An article in Network World this month focuses on the importance of domain-name abuse and details the current efforts to stop it. While this problem isn’t exactly new, it is now becoming an increasingly appealing method for fraudsters to carry out attacks. In phishing attacks, for example, the use of hard-coded IP addresses has steadily declined as fraudsters are beginning to favor the use of domain names instead. According to a study done by the Anti-Phishing Working Group, in one six-month period, there were 56,959 phishing attacks occurring on 30,454 unique domain names.

Domain names play an equally important part in botnet attacks, like the highly discussed Conficker worm. Unfortunately, as the article details, disrupting Conficker’s use of domain names isn’t proving to be an easy task:

Attempts by industry to cut off criminal access to domain names is proving difficult. The first globally organized effort to attempt that — Conficker Working Group — sought to disable domains targeted by the Conficker worm for use in its command-and-control system. But after six months of trying, there’s not much to show for it.

Even with the help of many key players in the realm of domain names and internet security—including Neustar, VeriSign, Afilias, Public Internet Registry, Global Domains International, ICANN, Symantec—the Conficker worm is still at large, inhabiting millions of computers around the globe. So what makes it such a complex problem?

One of the most glaring problems is in the domain-name registration process and the lack of sufficient oversight. First, there’s the ease with which an attacker can simply use false information to register the domain—this is the same basic authentication problem that all other online businesses face. Then there’s the fact that the registration and use of domain names happens all over the world, under different rules and regulations depending on the country. Especially with the use of country-code Top Level Domains (ccTLDs such as .fr, or .uk), each individual country controls its own, meaning that in order to combat domain-name abuse, cooperation on a global scale would need to take place.
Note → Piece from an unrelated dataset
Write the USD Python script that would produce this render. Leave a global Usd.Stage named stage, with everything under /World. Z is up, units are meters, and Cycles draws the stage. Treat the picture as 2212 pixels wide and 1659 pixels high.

“There are many language and jurisdictional legal issues that make tackling domain-name abuse problems extremely hard,” says Ram Mohan, CTO at Dublin-based registry services provider Afilias and a liaison for the ICANN Security and Stability Advisory Committee (SSAC) on the ICANN Board of Directors… “Some rules in ICANN are just broken,” Mohan says. The overall domain-name registration system “was created at a time of a benign Internet. Today we have no burden of validation and that can be fixed.” He also says it might be a wise move to require some sort of security audit of the registrars and registries.

In the article, GoDaddy was used as an example of a domain-name registrar with one of the better anti-fraud practices. But not without effort: in order to responsibly oversee the 36 million domain names that GoDaddy manages, its fraud team is constantly at work. Once a domain name is identified as being used maliciously, it is shut down. Unfortunately, like many businesses, shutting down bad accounts is an inherently cyclical process when the underlying problem often consists of one criminal opening endless accounts using false information.

It will undoubtedly take a global effort to develop a sufficient system of regulation and oversight, but individual registrars can bear a certain amount of the burden by implementing more thorough security measures. Techniques that complement their existing efforts, like device reputation and stronger authentication, would allow them to put a large dent in this illegal activity and set a standard for their peers in the industry.